» WORK REQUIRED: Below, locate the line that contains "What Blender Python". Repeat exactly from that line to the line that contains "sun.location = sdir * 200", inclusive, leaving out the pictures.

[Raw records]
-*-

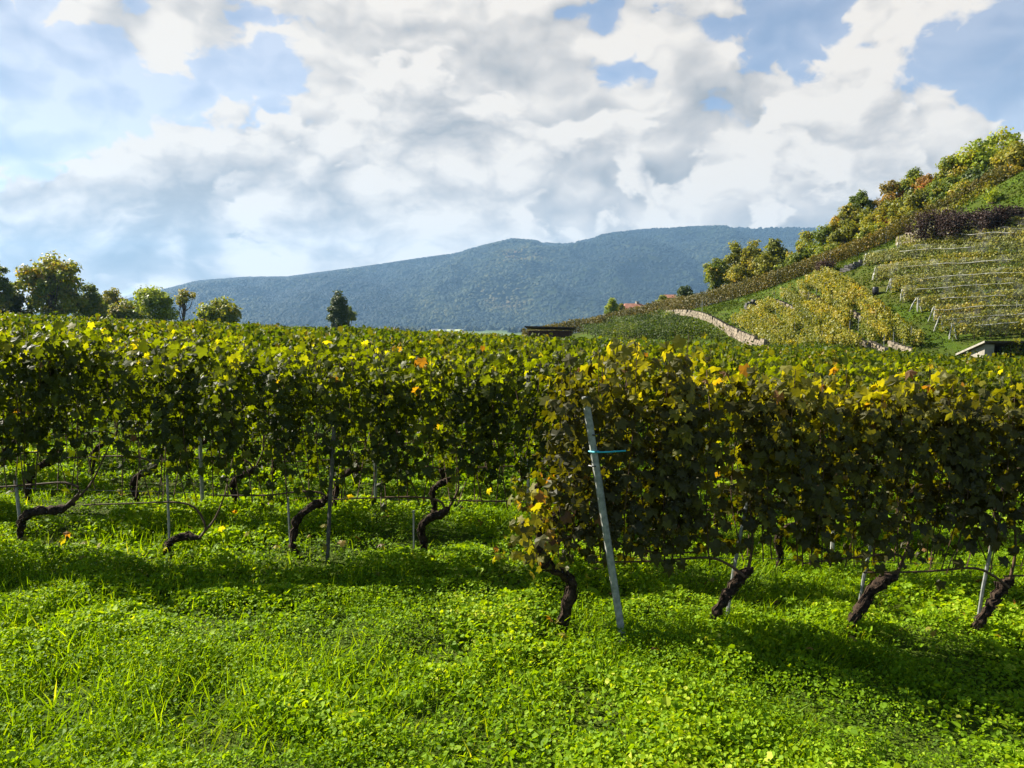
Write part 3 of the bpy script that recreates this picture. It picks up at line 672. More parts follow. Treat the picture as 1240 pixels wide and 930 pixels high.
# ------------------------------------------------------------------ hill vine rows
def poly_hits(pts, n):
    """picture points -> line on the ground, n samples"""
    P = np.array([hit(*p, tmin=30.0) for p in pts]); 
    t = np.concatenate([[0], np.cumsum(np.linalg.norm(np.diff(P[:, :2], axis=0), axis=1))])
    q = np.linspace(0, t[-1], n)
    x = np.interp(q, t, P[:, 0]); y = np.interp(q, t, P[:, 1])
    return np.stack([x, y, H(x, y)], 1), t[-1]
AVOID = []      # terrace walls the vines leave free
def hill_row(label, line, length, mat, group, hgt=1.6, thick=0.5, dens=100, leafs=0.17, seed=1, tone=0.45, low=0.45, net=False, posts=True, name='vine_row', gap=0.0):
    rs = np.random.RandomState(seed); n = len(line); q = np.linspace(0, length, n); c0 = line[0].copy()
    r = empty(name, c0); L = line - c0
    Tn = np.gradient(L, axis=0); Tn[:, 2] = 0; Tn = unit(Tn); Sd = np.stack([-Tn[:, 1], Tn[:, 0], np.zeros(n)], 1)
    m_ = int(length * dens); s = rs.rand(m_) * length
    plant = np.sin(s * 2 * math.pi / 1.15 + seed) * 0.5 + 0.5                   # each stock bulges a little
    keep = rs.rand(m_) < 0.60 + 0.40 * plant
    if AVOID:
        bx_ = np.interp(s, q, line[:, 0]); by_ = np.interp(s, q, line[:, 1])
        for (ax, ay, cx_, cy_) in AVOID:
            tt = np.clip(((bx_ - ax) * (cx_ - ax) + (by_ - ay) * (cy_ - ay)) / ((cx_ - ax) ** 2 + (cy_ - ay) ** 2), 0, 1)
            keep &= np.hypot(bx_ - ax - tt * (cx_ - ax), by_ - ay - tt * (cy_ - ay) + 0.4) > 0.62
    if gap:
        keep &= fbm(s / 2.2, s * 0 + seed, seed, 2) > gap
    s, plant = s[keep], plant[keep]; m_ = len(s)
    base = np.stack([np.interp(s, q, L[:, k]) for k in range(3)], 1); sd = np.stack([np.interp(s, q, Sd[:, k]) for k in range(3)], 1)
    htop = hgt * (0.86 + 0.28 * fbm(s * 0.9, s * 0 + 3, seed, 3)) * (0.9 + 0.1 * plant)
    z = low + (htop - low) * rs.rand(m_) ** 0.75
    side = rs.choice([-1, 1], m_) * thick * (0.25 + 0.75 * rs.rand(m_) ** 0.6) * 0.6 * (1.0 - 0.45 * np.clip(z / hgt - 0.5, 0, 1))
    C = base + sd * side[:, None]; C[:, 2] += z; C += rs.randn(m_, 3) * 0.04
    Nn = sd * np.sign(side)[:, None] * 0.8 + np.array([0, 0, 0.55]) + rvec(m_, rs) * 0.8
    ti = np.clip(tone + (fbm(s * 0.35, s * 0, seed + 9, 3) - 0.5) * 0.7 + rs.randn(m_) * 0.14, .01, .99)
    b = Acc(); b.leaves(C, rvec(m_, rs) - np.array([0, 0, .6]), Nn, leafs * (0.6 + 0.8 * rs.rand(m_)), ti, SIMPLE, SIMPLE_F)
    link('foliage', b.mesh('foliage'), mat, r)
    a = Acc()
    for sv in np.arange(0.5, length, 1.15):
        p = np.array([np.interp(sv, q, L[:, k]) for k in range(3)])
        a.tube([p + (0, 0, -0.1), p + (rs.randn() * .05, 0, 0.3), p + (rs.randn() * 0.08, 0, low + 0.25)], [0.045, 0.035, 0.025], 5, 0.5)
    tk = link('trunk', a.mesh('trunk'), M['bark'], r)
    if length / 1.15 > 1:
        tk['kind'] = 'stuff'
    if posts:
        for sv in np.arange(0.1, length, 6.0):
            p = np.array([np.interp(sv, q, L[:, k]) for k in range(3)])
            link('post', Acc().tube([p + (0, 0, -0.2), p + (0, 0, hgt * 0.97)], 0.024, 6, 0.5).mesh('post'), M['post'] if net else M['stake'], r)
    if net:
        # rolled net lying along the wire, only on some stretches, with a thin veil hanging over the leaves
        P = L.copy(); P[:, 2] += hgt * (0.72 + 0.10 * (fbm(q * 0.8, q * 0, seed, 3) - 0.5)); P += Sd * -(thick * 0.62)
        a0, a1 = int(n * rs.uniform(0.0, 0.25)), int(n * rs.uniform(0.65, 1.0))
        seg = P[a0:a1]; rr = 0.020 * (0.1 + 1.6 * fbm(np.arange(len(seg)) * 0.5, np.zeros(len(seg)), seed, 2))
        link('rolled_net', Acc().tube(seg, rr, 6, 0.5, 0.3, rs).mesh('rolled_net'), M['net'], r)
        V = []; Fv = []
        for k in range(n):
            for (so, zo) in ((-thick * 0.66, 0.30), (-thick * 0.72, hgt * 0.6), (-thick * 0.4, hgt * 1.02), (thick * 0.4, hgt * 1.02)):
                V.append(L[k] + Sd[k] * (so + rs.randn() * 0.05) + np.array([0, 0, zo + rs.randn() * 0.07]))
        for k in range(n - 1):
            for j in range(3):
                Fv.append((k * 4 + j, k * 4 + 4 + j, k * 4 + 5 + j, k * 4 + 1 + j))
        link('net', Acc().add(V, Fv).mesh('net', True), M['veil'], r)
        # gathered end of the net tied round the end post
        g = Acc(); p = L[0]
        for k in range(3):
            o_ = rs.randn(2) * 0.13
            g.tube(smoothline([p + (o_[0] * .3, o_[1] * .3, hgt * 0.95), p + (o_[0] - .05, o_[1], hgt * 0.6), p + (o_[0] * 2.0 - 0.15, o_[1] * 1.5, 0.12)], 6), np.array([0.02, 0.045, 0.035, 0.06, 0.05, 0.02]), 6, 0.5, 0.5, rs)
        link('net_bundle', g.mesh('net_bundle'), M['net'], r)
    return tag(r, label, 'vine row', group)
# ridge rows
def skyline(px, off, lo=60, hi=160):
    """ground point of the hill's own crest in the bearing of px, moved off metres away from the camera"""
    T = np.arange(lo, hi, 0.5); a_ = (px - CX) / F; z = H(a_ * T, T)
    T0 = T[((z - CAMZ) / T).argmax()] + off
    return np.array([a_ * T0, T0])
def crest_row(p0, p1, off, n):
    P = np.array([skyline(p, off) for p in np.linspace(p0, p1, 24)])
    for _ in range(3):
        P[1:-1] = (P[:-2] + P[1:-1] + P[2:]) / 3
    t = np.concatenate([[0], np.cumsum(np.linalg.norm(np.diff(P, axis=0), axis=1))]); q = np.linspace(0, t[-1], n)
    x, y = np.interp(q, t, P[:, 0]), np.interp(q, t, P[:, 1])
    return np.stack([x, y, H(x, y)], 1), t[-1]
rl = ['brown green vine row facing down the hill, front row of the ridge', 'second vine row of the ridge, just behind the front one', 'third ridge vine row, its top showing along the skyline',
      'rearmost ridge vine row before the trees']
for k in range(4):
    ln, Lr = crest_row(632, [1084, 1215, 1205, 1190][k], -2.2 + 2.0 * k, 90)
    hill_row(rl[k], ln, Lr, M['vine_ridge'], 'vine rows along the ridge', 2.15, 0.72, 190, 0.19, 100 + k, 0.45, 0.30 if k == 0 else 0.0, False, k == 0)
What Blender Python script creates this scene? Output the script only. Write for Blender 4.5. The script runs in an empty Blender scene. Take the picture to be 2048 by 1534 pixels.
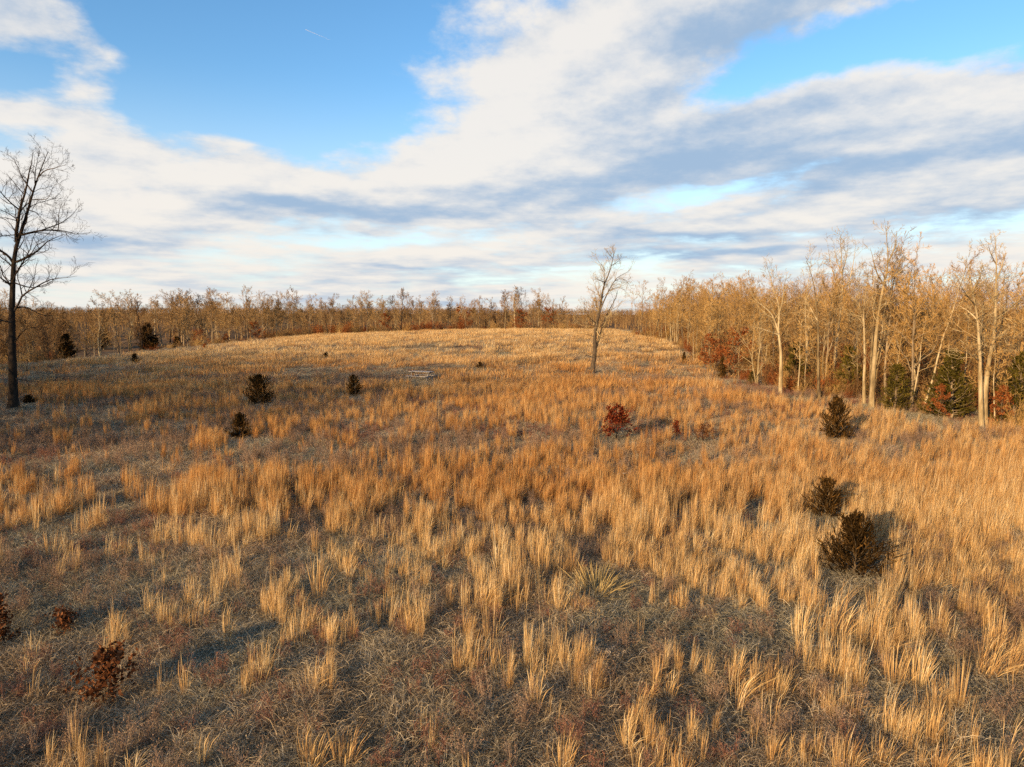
import bpy, math
import numpy as np
from mathutils import Vector

sc = bpy.context.scene
R = math.radians
# ------------------------------------------------------------------ camera
EYE = 6.5
PITCH = R(5.73)
FPX = 1365.0                      # focal length in pixels of a 2048 px wide picture
cam_d = bpy.data.cameras.new('camera')
cam_d.sensor_width = 36.0
cam_d.lens = 36.0 * FPX / 2048.0
cam_d.clip_start = 0.1
cam_d.clip_end = 30000.0
cam = bpy.data.objects.new('camera', cam_d)
sc.collection.objects.link(cam)
cam.location = (0, 0, EYE)
cam.rotation_euler = (R(90) - PITCH, 0, 0)
sc.camera = cam

# ------------------------------------------------------------------ exposure
sc.view_settings.view_transform = 'Standard'
sc.view_settings.look = 'None'
sc.view_settings.exposure = 1.0
sc.view_settings.gamma = 1.0
sc.view_settings.use_curve_mapping = False
sc.render.engine = 'CYCLES'
sc.cycles.max_bounces = 4
sc.cycles.diffuse_bounces = 2
sc.cycles.transmission_bounces = 2
sc.cycles.transparent_max_bounces = 4
sc.cycles.use_denoising = False

# ------------------------------------------------------------------ sun
SUN_AZ = R(180 + 38)              # clockwise from +Y (the view): behind the camera, to the left
SUN_EL = R(13.0)
sun_d = bpy.data.lights.new('sun', 'SUN')
sun_d.energy = 4.8
sun_d.angle = R(0.5)
sun_d.color = (1.0, 0.675, 0.35)
sun = bpy.data.objects.new('sun', sun_d)
sc.collection.objects.link(sun)
sdir = Vector((math.sin(SUN_AZ) * math.cos(SUN_EL), math.cos(SUN_AZ) * math.cos(SUN_EL), math.sin(SUN_EL)))
sun.rotation_euler = sdir.to_track_quat('Z', 'Y').to_euler()
sun.location = sdir * 200

# ------------------------------------------------------------------ sky
def px_dir(px, py):
    xc = (px - 1024.0) / FPX
    yc = (767.0 - py) / FPX
    cp, sp = math.cos(PITCH), math.sin(PITCH)
    return np.array([xc, cp + yc * sp, -sp + yc * cp])

def px_azel(px, py):
    d = px_dir(px, py)
    d = d / np.linalg.norm(d)
    return math.atan2(d[0], d[1]), math.asin(d[2])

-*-

» REPLY:
What Blender Python script creates this scene? Output the script only. Write for Blender 4.5. The script runs in an empty Blender scene. Take the picture to be 2048 by 1534 pixels.
import bpy, math
import numpy as np
from mathutils import Vector

sc = bpy.context.scene
R = math.radians
# ------------------------------------------------------------------ camera
EYE = 6.5
PITCH = R(5.73)
FPX = 1365.0                      # focal length in pixels of a 2048 px wide picture
cam_d = bpy.data.cameras.new('camera')
cam_d.sensor_width = 36.0
cam_d.lens = 36.0 * FPX / 2048.0
cam_d.clip_start = 0.1
cam_d.clip_end = 30000.0
cam = bpy.data.objects.new('camera', cam_d)
sc.collection.objects.link(cam)
cam.location = (0, 0, EYE)
cam.rotation_euler = (R(90) - PITCH, 0, 0)
sc.camera = cam

# ------------------------------------------------------------------ exposure
sc.view_settings.view_transform = 'Standard'
sc.view_settings.look = 'None'
sc.view_settings.exposure = 1.0
sc.view_settings.gamma = 1.0
sc.view_settings.use_curve_mapping = False
sc.render.engine = 'CYCLES'
sc.cycles.max_bounces = 4
sc.cycles.diffuse_bounces = 2
sc.cycles.transmission_bounces = 2
sc.cycles.transparent_max_bounces = 4
sc.cycles.use_denoising = False

# ------------------------------------------------------------------ sun
SUN_AZ = R(180 + 38)              # clockwise from +Y (the view): behind the camera, to the left
SUN_EL = R(13.0)
sun_d = bpy.data.lights.new('sun', 'SUN')
sun_d.energy = 4.8
sun_d.angle = R(0.5)
sun_d.color = (1.0, 0.675, 0.35)
sun = bpy.data.objects.new('sun', sun_d)
sc.collection.objects.link(sun)
sdir = Vector((math.sin(SUN_AZ) * math.cos(SUN_EL), math.cos(SUN_AZ) * math.cos(SUN_EL), math.sin(SUN_EL)))
sun.rotation_euler = sdir.to_track_quat('Z', 'Y').to_euler()
sun.location = sdir * 200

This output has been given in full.